ABSTRACT

In Britain one can hardly escape the constant onslaught of TV programmes, commemorative events and exhibitions. In London alone not only the Imperial War Museum or the National Army Museum, but the Transport Museum, the Postal Museum, the Garden Museum, the Cartoon Museum, the Canal Museum, the British Library, the British Film Institute, the Royal Academy of Music even the BBC Proms are caught up in the frenzy and urgency of war remembrance. It seems no stone is left unturned, but as varied as all these events are, they also have something in common: they focus on the experience of British and Commonwealth soldiers and civilians and they want to show the war, talk about the war, feel the war from the perspective of the people, that is to say ‘their’ people, who were caught up in it – in short, they view the war through the prism of memory.
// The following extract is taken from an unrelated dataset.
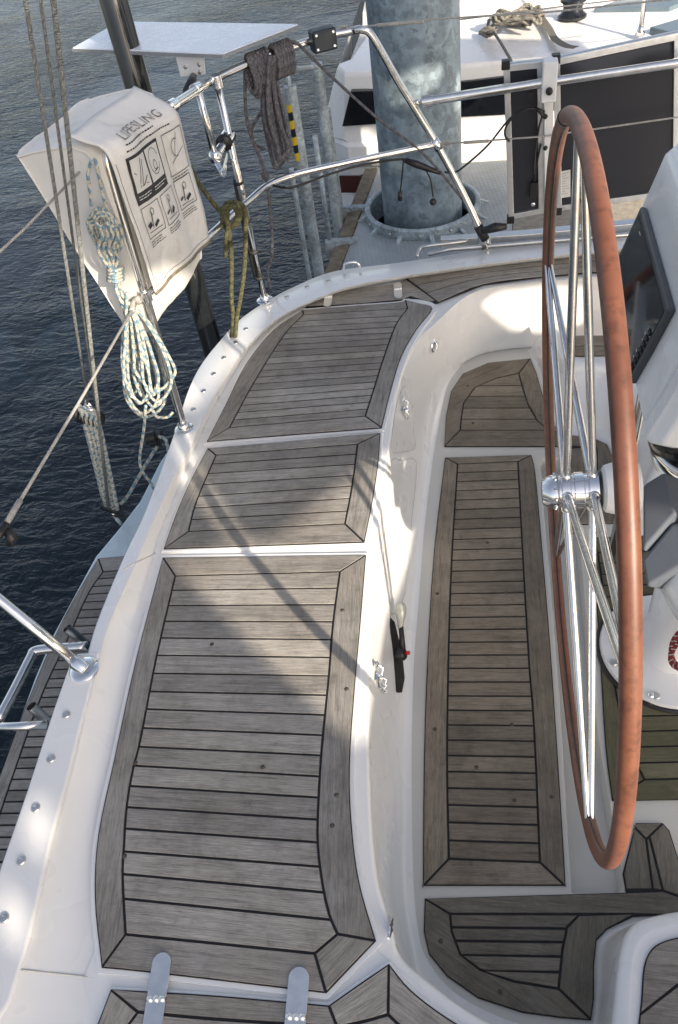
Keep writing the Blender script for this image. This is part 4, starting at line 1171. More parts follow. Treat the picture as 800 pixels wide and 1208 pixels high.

Com - memorative events are highly emotional and ‘post-Princess Diana’, tears are unashamedly shed in public screenings and performances that focus on personal testimonies and family memories while current events in conflict zones such as Ukraine, Gaza, Syria and Iraq – diligently covered on TV news

and in newspapers – feel oddly distant. The repeated mantra that ‘the First World War changed all our lives’, suggests that this war, even though it happened a hundred years ago, concerns us more or should affect us more, than the current conflicts in other parts of the world in which a western public is often made to feel unfairly implicated by international security threats, terrorist alerts and refugees fleeing their conflict zones.